Students begin at the pre-structural level, where understanding is simple or non-existent, and move to a point called the “extended abstract”, where learning is creative and conceptualised.

Where did it come from?

First proposed by educational psychologists John Biggs and Kevin Collis in 1982, the model evolved from the principles of Bloom’s taxonomy

Solo builds on the idea of pupils demonstrating skills that increase in terms of complexity as they move up the taxonomy by placing greater emphasis on the learning outcomes and processes involved in developing understanding.  
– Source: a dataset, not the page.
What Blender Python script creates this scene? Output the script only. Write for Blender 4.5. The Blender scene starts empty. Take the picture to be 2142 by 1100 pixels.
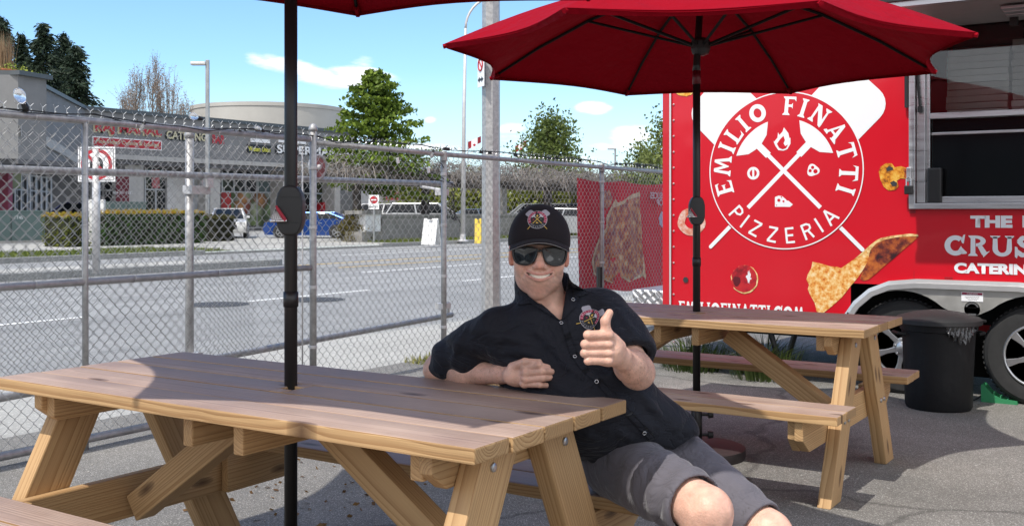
import bpy, bmesh, math, random
import numpy as np
from mathutils import Vector, Matrix, noise as mnoise
random.seed(7); RNG = np.random.default_rng(7)
SC = bpy.context.scene
COL = SC.collection
R = math.radians
# ------------------------------------------------------------------ camera, sky, sun, exposure
EYE = 1.27; FPX = 2212.0; PCX = 1071.0; HOR = 442.0
TH = R(33.0); CT, ST = math.cos(TH), math.sin(TH)
cam_d = bpy.data.cameras.new('camera'); cam = bpy.data.objects.new('camera', cam_d); COL.objects.link(cam)
cam.location = (0, 0, EYE); cam.rotation_euler = (R(90), 0, TH)
cam_d.sensor_width = 36; cam_d.lens = 36*FPX/2142; cam_d.shift_y = -(550-HOR)/2142
cam_d.clip_start = .05; cam_d.clip_end = 3000
SC.camera = cam
SUN_EL = R(58.5); SUN_DX = .03
W = bpy.data.worlds.new('World'); SC.world = W; W.use_nodes = True
def build_world():
    nt = W.node_tree; nt.nodes.clear(); N = nt.nodes.new; L = nt.links.new
    out = N('ShaderNodeOutputWorld'); bg = N('ShaderNodeBackground'); sky = N('ShaderNodeTexSky')
    sky.sky_type = 'NISHITA'; sky.sun_disc = False; sky.sun_elevation = SUN_EL; sky.sun_rotation = R(180)
    sky.altitude = 100; sky.air_density = 1.0; sky.dust_density = .25; sky.ozone_density = 1.6
    bg.inputs[1].default_value = .15
    tc = N('ShaderNodeTexCoord'); nz = N('ShaderNodeTexNoise'); nz.inputs['Scale'].default_value = 13
    nz.inputs['Detail'].default_value = 7; nz.inputs['Roughness'].default_value = .58
    mp = N('ShaderNodeMapping'); mp.inputs['Scale'].default_value = (1, 1, 3.2)
    L(tc.outputs['Generated'], mp.inputs[0]); L(mp.outputs[0], nz.inputs['Vector'])
    # soft clouds: ellipsoidal regions of the sky, broken up by noise
    def cloud(px, py, w, h, tilt=0.0, amp=1.0):
        lat = (px-PCX)/FPX; up = (HOR-py)/FPX
        v = Vector((CT*lat-ST, ST*lat+CT, up)).normalized()
        right = Vector((CT, ST, 0)); upv = right.cross(v).normalized(); right = v.cross(upv)*1.0
        right = Vector((CT, ST, 0)); r2 = (right*math.cos(tilt)+upv*math.sin(tilt)); u2 = (upv*math.cos(tilt)-right*math.sin(tilt))
        def dot(vec, s):
            d = N('ShaderNodeVectorMath'); d.operation = 'DOT_PRODUCT'; L(tc.outputs['Generated'], d.inputs[0]); d.inputs[1].default_value = vec
            a = N('ShaderNodeMath'); a.operation = 'SUBTRACT'; L(d.outputs['Value'], a.inputs[0]); a.inputs[1].default_value = v.dot(vec)
            b = N('ShaderNodeMath'); b.operation = 'DIVIDE'; L(a.outputs[0], b.inputs[0]); b.inputs[1].default_value = s/FPX
            c = N('ShaderNodeMath'); c.operation = 'POWER'; L(b.outputs[0], c.inputs[0]); c.inputs[1].default_value = 2.0
            ab = N('ShaderNodeMath'); ab.operation = 'MULTIPLY'; L(b.outputs[0], ab.inputs[0]); L(b.outputs[0], ab.inputs[1])
            return ab.outputs[0]
        x = dot(r2, w); y = dot(u2, h); z = dot(v, FPX*.6)
        s = N('ShaderNodeMath'); s.operation = 'ADD'; L(x, s.inputs[0]); L(y, s.inputs[1])
        s2 = N('ShaderNodeMath'); s2.operation = 'ADD'; L(s.outputs[0], s2.inputs[0]); L(z, s2.inputs[1])
        m = N('ShaderNodeMath'); m.operation = 'SUBTRACT'; m.inputs[0].default_value = 1.0; L(s2.outputs[0], m.inputs[1])
        m.use_clamp = True
        k = N('ShaderNodeMath'); k.operation = 'MULTIPLY'; L(m.outputs[0], k.inputs[0]); k.inputs[1].default_value = amp
        return k.outputs[0]
    spec = [(610, 138, 120, 26, -.16, 1), (740, 150, 110, 20, -.2, .9), (700, 170, 110, 20, -.1, .8), (750, 128, 40, 26, 0, .5), (1240, 226, 48, 17, 0, .9), (1322, 292, 70, 36, .1, 1.0), (1260, 305, 60, 12, 0, .7),
            (1066, 268, 42, 16, .1, .7), (1075, 292, 60, 16, 0, .55), (930, 308, 120, 14, 0, .9), (900, 252, 16, 10, 0, .5), (1130, 335, 160, 16, 0, .5),
            (-900, 40, 420, 60, .1, .9), (-300, -420, 300, 70, 0, .8), (2900, 60, 420, 70, 0, .9), (3300, -500, 500, 100, 0, .8), (700, -900, 400, 90, 0, .7), (1500, -700, 380, 70, 0, .7)]
    acc = None
    for s in spec:
        o = cloud(*s)
        if acc is None: acc = o
        else:
            a = N('ShaderNodeMath'); a.operation = 'MAXIMUM'; L(acc, a.inputs[0]); L(o, a.inputs[1]); acc = a.outputs[0]
    # density = smoothstep(mask*1.1 + (noise-.5)*1.5)
    n1 = N('ShaderNodeMath'); n1.operation = 'MULTIPLY_ADD'; L(nz.outputs[0], n1.inputs[0]); n1.inputs[1].default_value = 4.6; n1.inputs[2].default_value = -2.75
    ad = N('ShaderNodeMath'); ad.operation = 'MULTIPLY_ADD'; L(acc, ad.inputs[0]); ad.inputs[1].default_value = 1.6; L(n1.outputs[0], ad.inputs[2])
    mr = N('ShaderNodeMapRange'); mr.interpolation_type = 'SMOOTHSTEP'; L(ad.outputs[0], mr.inputs[0]); mr.inputs[1].default_value = .02; mr.inputs[2].default_value = 1.25
    g = N('ShaderNodeMath'); g.operation = 'MULTIPLY'; L(mr.outputs[0], g.inputs[0])
    g2 = N('ShaderNodeMath'); g2.operation = 'MULTIPLY'; g2.use_clamp = True; L(acc, g2.inputs[0]); g2.inputs[1].default_value = 3.0
    L(g2.outputs[0], g.inputs[1])
    # broken cumulus added out of view to whiten the shade, thicker behind the camera
    nb = N('ShaderNodeTexNoise'); nb.inputs['Scale'].default_value = 3.2; nb.inputs['Detail'].default_value = 6; nb.inputs['Roughness'].default_value = .55; mp2 = N('ShaderNodeMapping'); mp2.inputs['Scale'].default_value = (1, 1, 1.9); L(tc.outputs['Generated'], mp2.inputs[0]); L(mp2.outputs[0], nb.inputs['Vector'])
    db = N('ShaderNodeVectorMath'); db.operation = 'DOT_PRODUCT'; L(tc.outputs['Generated'], db.inputs[0]); db.inputs[1].default_value = (ST*.95, -CT*.95, .30)
    cb = N('ShaderNodeMath'); cb.operation = 'MULTIPLY_ADD'; L(db.outputs['Value'], cb.inputs[0]); cb.inputs[1].default_value = .30; L(nb.outputs[0], cb.inputs[2])
    mb_ = N('ShaderNodeMapRange'); mb_.interpolation_type = 'SMOOTHSTEP'; L(cb.outputs[0], mb_.inputs[0]); mb_.inputs[1].default_value = .50; mb_.inputs[2].default_value = .66; mb_.inputs[4].default_value = .9
    gm = N('ShaderNodeMath'); gm.operation = 'MAXIMUM'; L(g.outputs[0], gm.inputs[0]); L(mb_.outputs[0], gm.inputs[1]); g = gm
    sep = N('ShaderNodeSeparateXYZ'); L(tc.outputs['Generated'], sep.inputs[0])
    hz = N('ShaderNodeMapRange'); L(sep.outputs[2], hz.inputs[0]); hz.inputs[1].default_value = .0; hz.inputs[2].default_value = .13; hz.inputs[3].default_value = .62; hz.inputs[4].default_value = 0
    tint = N('ShaderNodeMixRGB'); tint.blend_type = 'MULTIPLY'; tint.inputs[0].default_value = 1; L(sky.outputs[0], tint.inputs[1]); tint.inputs[2].default_value = (.65, .83, .99, 1)
    hmix = N('ShaderNodeMixRGB'); L(hz.outputs[0], hmix.inputs[0]); L(tint.outputs[0], hmix.inputs[1]); hmix.inputs[2].default_value = (4.2, 4.75, 5.0, 1)
    cm = N('ShaderNodeMixRGB'); L(g.outputs[0], cm.inputs[0]); L(hmix.outputs[0], cm.inputs[1]); cm.inputs[2].default_value = (6.3, 6.3, 6.5, 1)
    L(cm.outputs[0], bg.inputs[0]); L(bg.outputs[0], out.inputs[0])
build_world()
sun_d = bpy.data.lights.new('sun', 'SUN'); sun_o = bpy.data.objects.new('sun', sun_d); COL.objects.link(sun_o)
sun_d.energy = 2.9; sun_d.angle = R(.55); sun_d.color = (1, .955, .89)
sdir = Vector((SUN_DX, math.cos(SUN_EL), -math.sin(SUN_EL)))
sun_o.rotation_euler = sdir.to_track_quat('-Z', 'Y').to_euler(); sun_o.location = (0, -20, 30)
SC.view_settings.view_transform = 'Standard'; SC.view_settings.look = 'None'
SC.view_settings.exposure = .56; SC.view_settings.gamma = 1
SC.cycles.max_bounces = 7; SC.cycles.transparent_max_bounces = 12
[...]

How is it used in lessons?

Solo taxonomy provides a simple model for moving students from surface to deeper learning. Teachers can incorporate this approach into their lessons by: 

  • Ensuring material and expected outcomes are suitably challenging and include differentiation.
  • Using the five levels as part of the success criteria by which students are measured (by themselves, peers or teachers). The levels are represented by symbols, offering a code for the levels of complexity in understanding within the classroom. 
  • Developing resources that mirror the taxonomy levels. The end goal is for pupils to have a conceptualised understanding of a particular topic, therefore activities and materials should facilitate this by encouraging discussion and reflective thinking, actively moving pupils towards the relational and extended abstract phases. 
  • Popular tasks include students using hexagon tiles to show links and connections between ideas, or developing mind maps and sequencing templates for students to use to depict relationships between key elements and create a “big picture” visual display.